GOLS certification -- useful? trustworthy?

In researching latex mattresses, I noticed that GOLS certification is talked about everywhere. Looking up this certification, I found surprisingly little information on it. It was created in Sri Lanka in 2012 by a young guy who was basically hired straight out of university, and this same guy has managed it and signed off on the certificates since then. The standard sounds good (though it largely just defers to GOTS and eco-INSTITUT-label standards), but it is only used by 41 companies, mostly all mattress companies. So it seems to be a rather obscure and small certification that has become popular solely with mattress companies, and certainly popular with their customers too.

From blog posts online, I can see that GOLS has become a major marketing tool for latex mattresses. Popular bloggers complain if the GOLS certificate only names the Asian company producing the latex foam, not the North American company producing the end product mattress, using that to promote some companies over others. The companies listen and get their North American names on the certificates.

In theory, GOLS inspects facilities annually, I gather both the Asian facility where the materials are produced and the North American facilities where the mattresses are assembled for companies that have their North American name on the GOLS certificate. They require tracking to show that all natural latex inputs come from an organic farm source, testing to show that chemicals and fillers in the foam are <5% of the final weight, and testing to show that emissions meet eco-INSTITUT-label standards. I guess the question I have is… do we know if they actually perform these inspections reliably? I don’t see much transparency around that process or results reporting.

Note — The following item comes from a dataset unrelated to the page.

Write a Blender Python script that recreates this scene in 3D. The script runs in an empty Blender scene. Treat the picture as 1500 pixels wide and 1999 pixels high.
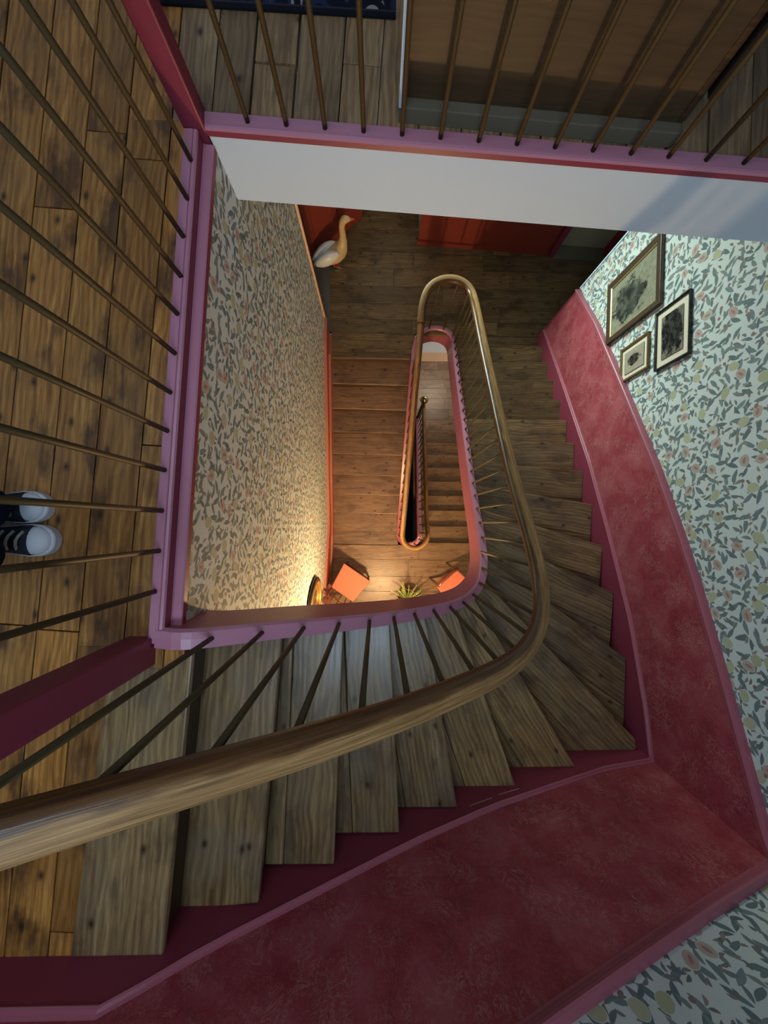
import bpy, bmesh, math, random
from mathutils import Vector, Matrix, Quaternion
random.seed(7)
SC = bpy.context.scene
C = SC.collection
R = .156                     # riser
PI = math.pi

# ---------------------------------------------------------------- camera
cd = bpy.data.cameras.new('camera'); cam = bpy.data.objects.new('camera', cd); C.objects.link(cam)
cam.location = (0, 0, 1.30)
F = 751.0
cd.sensor_fit = 'HORIZONTAL'; cd.sensor_width = 36.0; cd.lens = 36.0 * F / 1500.0
cd.clip_start = .02; cd.clip_end = 60
_n = Vector(((738 - 750) / F, (999.5 - 1025) / F, -1)).normalized()
cam.rotation_mode = 'QUATERNION'
cam.rotation_quaternion = _n.rotation_difference(Vector((0, 0, -1)))
SC.camera = cam

# ---------------------------------------------------------------- light
w = bpy.data.worlds.new('world'); SC.world = w; w.use_nodes = True
w.node_tree.nodes['Background'].inputs[0].default_value = (.55, .65, .8, 1)
w.node_tree.nodes['Background'].inputs[1].default_value = .05
def area(name, loc, rot, sx, sy, power, col):
    l = bpy.data.lights.new(name, 'AREA'); l.shape = 'RECTANGLE'; l.size = sx; l.size_y = sy
    l.energy = power; l.color = col
    o = bpy.data.objects.new(name, l); C.objects.link(o); o.location = loc; o.rotation_euler = rot
    return o
FRONT_P, FILL_P, WIN_P, LAMP_P, GROUND_P = 36, 23, 24, 150, 16
area('front_window_light', (-.10, -1.30, 2.15), (PI / 2 * .62, 0, 0), 1.0, 1.0, FRONT_P, (.58, .79, 1.0))
area('ceiling_fill_light', (-.85, .45, 3.05), (0, 0, 0), 1.8, 1.8, FILL_P, (.80, .89, 1.0))  # added overhead fill in place of bounce off the ceiling, no fitting
hw = area('hall_window_light', (-.10, 3.40, -1.55), (-PI / 2 * 1.0, 0, .70), .70, 1.0, WIN_P, (.78, 1.0, .88)); hw.data.spread = 1.25
area('ground_fill_light', (1.25, 3.1, -3.9), (0, 0, 0), .35, .35, GROUND_P, (1.0, .84, .64))  # unseen fill added to brighten the ground floor, no lamp built
area('cellar_fill_light', (.46, .6, -6.1), (0, 0, 0), .15, .8, 1.2, (.8, .85, 1.0))  # faint fill added so the well does not go black
SC.view_settings.view_transform = 'Standard'; SC.view_settings.look = 'None'
SC.view_settings.exposure = 0.0; SC.view_settings.gamma = 1.0
SC.view_settings.use_curve_mapping = False
SC.cycles.max_bounces = 8; SC.cycles.diffuse_bounces = 5

# ---------------------------------------------------------------- node helpers
class NT:
    def __init__(s, name):
        s.m = bpy.data.materials.new(name); s.m.use_nodes = True
        s.t = s.m.node_tree; s.b = s.t.nodes['Principled BSDF']
    def n(s, kind, **kw):
        nd = s.t.nodes.new(kind)
        for k, v in kw.items():
            if k.startswith('i_'):
                key = k[2:]; key = int(key) if key.isdigit() else key.replace('_', ' ')
                s.set(nd.inputs[key], v)
            else: setattr(nd, k, v)
        return nd
    def set(s, sock, v):
        if isinstance(v, bpy.types.NodeSocket): s.t.links.new(v, sock)
        else: sock.default_value = v
    def math(s, op, a, b=None, c=None, clamp=False):
        nd = s.t.nodes.new('ShaderNodeMath'); nd.operation = op; nd.use_clamp = clamp
        s.set(nd.inputs[0], a)
        if b is not None: s.set(nd.inputs[1], b)
        if c is not None: s.set(nd.inputs[2], c)
        return nd.outputs[0]
    def vm(s, op, a, b=None, out=0):
        nd = s.t.nodes.new('ShaderNodeVectorMath'); nd.operation = op
        s.set(nd.inputs[0], a)
        if b is not None: s.set(nd.inputs[1], b)
        return nd.outputs[out]
    def mix(s, f, a, b, mode='MIX'):
        nd = s.t.nodes.new('ShaderNodeMix'); nd.data_type = 'RGBA'; nd.blend_type = mode
        s.set(nd.inputs[0], f)
        for i, v in ((6, a), (7, b)):
            if isinstance(v, (tuple, list)) and len(v) == 3: v = (*v, 1)
            s.set(nd.inputs[i], v)
        return nd.outputs[2]
    def ramp(s, f, stops):
        nd = s.t.nodes.new('ShaderNodeValToRGB'); s.set(nd.inputs[0], f); cr = nd.color_ramp
        while len(cr.elements) < len(stops): cr.elements.new(.5)
        for e, (p, c) in zip(cr.elements, stops):
            e.position = p; e.color = (*c, 1) if len(c) == 3 else c
        return nd.outputs[0]
    def noise(s, vec, scale, detail=3, rough=.55, dist=0, out=0):
        nd = s.n('ShaderNodeTexNoise'); s.set(nd.inputs['Vector'], vec)
        nd.inputs['Scale'].default_value = scale; nd.inputs['Detail'].default_value = detail
        nd.inputs['Roughness'].default_value = rough; nd.inputs['Distortion'].default_value = dist
        return nd.outputs[out]
    def uv(s): return s.n('ShaderNodeUVMap').outputs[0]
    def obj(s): return s.n('ShaderNodeTexCoord').outputs['Object']
    def done(s, color=None, rough=.5, bump=None, bs=.2, bd=.01, spec=.5, metal=0, coat=0):
        if color is not None:
            if isinstance(color, (tuple, list)) and len(color) == 3: color = (*color, 1)
            s.set(s.b.inputs['Base Color'], color)
        s.set(s.b.inputs['Roughness'], rough)
        s.b.inputs['Specular IOR Level'].default_value = spec
        s.b.inputs['Metallic'].default_value = metal
        s.b.inputs['Coat Weight'].default_value = coat
        if bump is not None:
            bn = s.n('ShaderNodeBump'); s.set(bn.inputs['Height'], bump)
            bn.inputs['Strength'].default_value = bs; bn.inputs['Distance'].default_value = bd
            s.t.links.new(bn.outputs[0], s.b.inputs['Normal'])
        return s.m

def wood(name, dark, mid, light, rough=.5, stain=.5, stain_col=(.03, .025, .02), knots=True, spec=.4, patch=None, grain=1.0):
    t = NT(name)
    uv = t.uv(); geo = t.n('ShaderNodeNewGeometry'); rnd = t.math('FRACT', t.math('ADD', geo.outputs['Random Per Island'], t.math('MULTIPLY', t.n('ShaderNodeObjectInfo').outputs['Random'], 7.31)))
    off = t.n('ShaderNodeCombineXYZ'); t.set(off.inputs[0], t.math('MULTIPLY', rnd, 37.3)); t.set(off.inputs[1], t.math('MULTIPLY', rnd, 91.7))
    v = t.vm('ADD', uv, off.outputs[0])
    vs = t.vm('MULTIPLY', v, (1.3, 16, 1))
    warp = t.noise(t.vm('MULTIPLY', v, (2.2, 6, 1)), 1.0, 2)
    vs2 = t.n('ShaderNodeVectorMath', operation='MULTIPLY_ADD')
    t.set(vs2.inputs[0], warp); vs2.inputs[1].default_value = (1.0, 1.5, 0); t.set(vs2.inputs[2], vs)
    n1 = t.noise(vs2.outputs[0], 1.6, 4, .6)
    wv = t.n('ShaderNodeTexWave', wave_type='BANDS', bands_direction='Y'); t.set(wv.inputs['Vector'], vs2.outputs[0])
    wv.inputs['Scale'].default_value = .8; wv.inputs['Distortion'].default_value = 3.0; wv.inputs['Detail'].default_value = 3
    wv.inputs['Detail Scale'].default_value = .6
    g = t.math('ADD', t.math('MULTIPLY', n1, .80), t.math('MULTIPLY', wv.outputs['Fac'], .17 * grain))
    col = t.ramp(g, [(.22, dark), (.47, mid), (.72, light)])
    # board to board tint
    tint = t.ramp(rnd, [(0, (.72, .70, .68)), (.5, (1, 1, 1)), (1, (1.18, 1.12, 1.02))])
    col = t.mix(1, col, tint, 'MULTIPLY')
    fine = t.noise(t.vm('MULTIPLY', v, (9, 150, 1)), 1, 2)
    col = t.mix(t.math('MULTIPLY', t.math('SUBTRACT', .60, fine, clamp=True), 1.5 * grain), col, stain_col)
    # worn patches and stains
    big = t.noise(t.vm('MULTIPLY', v, (3.2, 6.5, 1)), 1.0, 4, .6)
    sm = t.math('MULTIPLY', t.ramp(big, [(.50, (0, 0, 0)), (.64, (1, 1, 1))]), stain)
    col = t.mix(sm, col, stain_col)
    if patch:
        p2 = t.noise(t.vm('ADD', v, (5.1, 3.3, 0)), 5.0, 3)
        col = t.mix(t.math('MULTIPLY', t.ramp(p2, [(.46, (0, 0, 0)), (.66, (1, 1, 1))]), patch[1]), col, patch[0])
    if knots:
        vo = t.n('ShaderNodeTexVoronoi', voronoi_dimensions='2D'); t.set(vo.inputs['Vector'], t.vm('MULTIPLY', v, (5.2, 8.5, 1)))
        vo.inputs['Scale'].default_value = 1
        kn = t.ramp(vo.outputs['Distance'], [(.022, (1, 1, 1)), (.05, (.75, .75, .75)), (.12, (.12, .12, .12)), (.2, (0, 0, 0))])
        sel = t.math('GREATER_THAN', t.n('ShaderNodeSeparateColor', i_0=vo.outputs['Color']).outputs[0], .68)
        col = t.mix(t.math('MULTIPLY', t.math('MULTIPLY', kn, sel), .9), col, (.025, .012, .008))
    rr = t.math('ADD', rough - .1, t.math('MULTIPLY', n1, .25))
    return t.done(col, rr, g, .25, .004, spec)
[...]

It’s interesting how people fixate on marketing things to the point where they lose sight of reality. I guess people are too lazy to read the manual, they are won over by a pretty-looking logo. For instance, all the talk of 100% natural products is basically just bogus since GOLS only requires 95% by weight to be organic natural latex polymer. We have no clue what the other 5% consists of, we only know of some things that are excluded by the standard.

Hi okyup.

Welcome to our Mattress Forum. :slight_smile:

You offer up some thought provoking questions! Others may have more in-depth or experienced opinions to offer, but I’ll say this…

GOLS is certified under the Control Union which also certifies GOTS, Fair trade, SAGARPA in Mexico, USDA Organic, and a myriad of other programs.

I’d say it’s trustworthy in that there is quality control and oversight.

Like many/all certifications, to become certified is rarely cheap and never free. Many companies don’t hold certifications on products that would certainly qualify simply because of the many hoops required to receive said certification.

GOLS is the Global Organic Latex Standard and since latex in foam form is primarily used in mattresses, it makes sense that the consumer base would be primarily in that industry.

Again, if others have anything to add in terms of first hand knowledge, I do hope they chime in!


I think it makes sense to complain when the name of company, which is producing end product mattress, is not on GOLS certificate. If I am not wrong, GOLS certifies the trust from farm source till the company getting certified. So, if a mattress assembler (without GOLS cert) buys from a certified supplier, how an end customer would be able to verify if the final mattress really contains the organic latex.


(You asked a similar question in another thread and I answered there, so I’m pasting my reply here in case others don’t stumble across that thread.)

GOLS is meant to certify producers of componentry (in this case, sheets of foam rubber latex) and manufacturers of products (in this case, mattresses containing form rubber latex), not mattress retailers, although in some cases, especially with online products, the manufacturer of a GOLS and/or GOTS certified completed mattress may also be the actual retailer of that product if it’s only sold by that manufacturer through their own online channel.

If a manufacturer of a product uses GOLS certified latex and states as such, then you could always go to the Control Union site and double check that the latex foam producer still has their GOLS certification in good standing. You could also do the same if the completed mattress has a GOLS and/or GOTS certification.

As a consumer, I can understand being a bit skeptical about componentry used in a mattress, but my default stance wouldn’t tend to be cynical. Most mattress companies are honest with the componentry contained within their products, especially if using organic certified claims, as it’s so easy to verify if their claims are correct and certification agencies have tools in place to legally protect these certifications. I would tend to be cautious if there were previous examples of a retailer or manufacturer being found to be less than honest. If a retailer makes the claim that mattress A from company B uses GOLS certified latex from manufacturer C, and these certifications are current and publicly stated/promoted by all parties involved, then I would tend to trust that information as being accurate, unless there was compelling contradictory information to refute those claims. The reputation of all parties involved comes into play here as well. And of course one’s own personal level of trust, and how certain something needs to be for one to believe that it is accurate, which for some people can stray quite a bit from what the general population / reasonable people would consider as valid.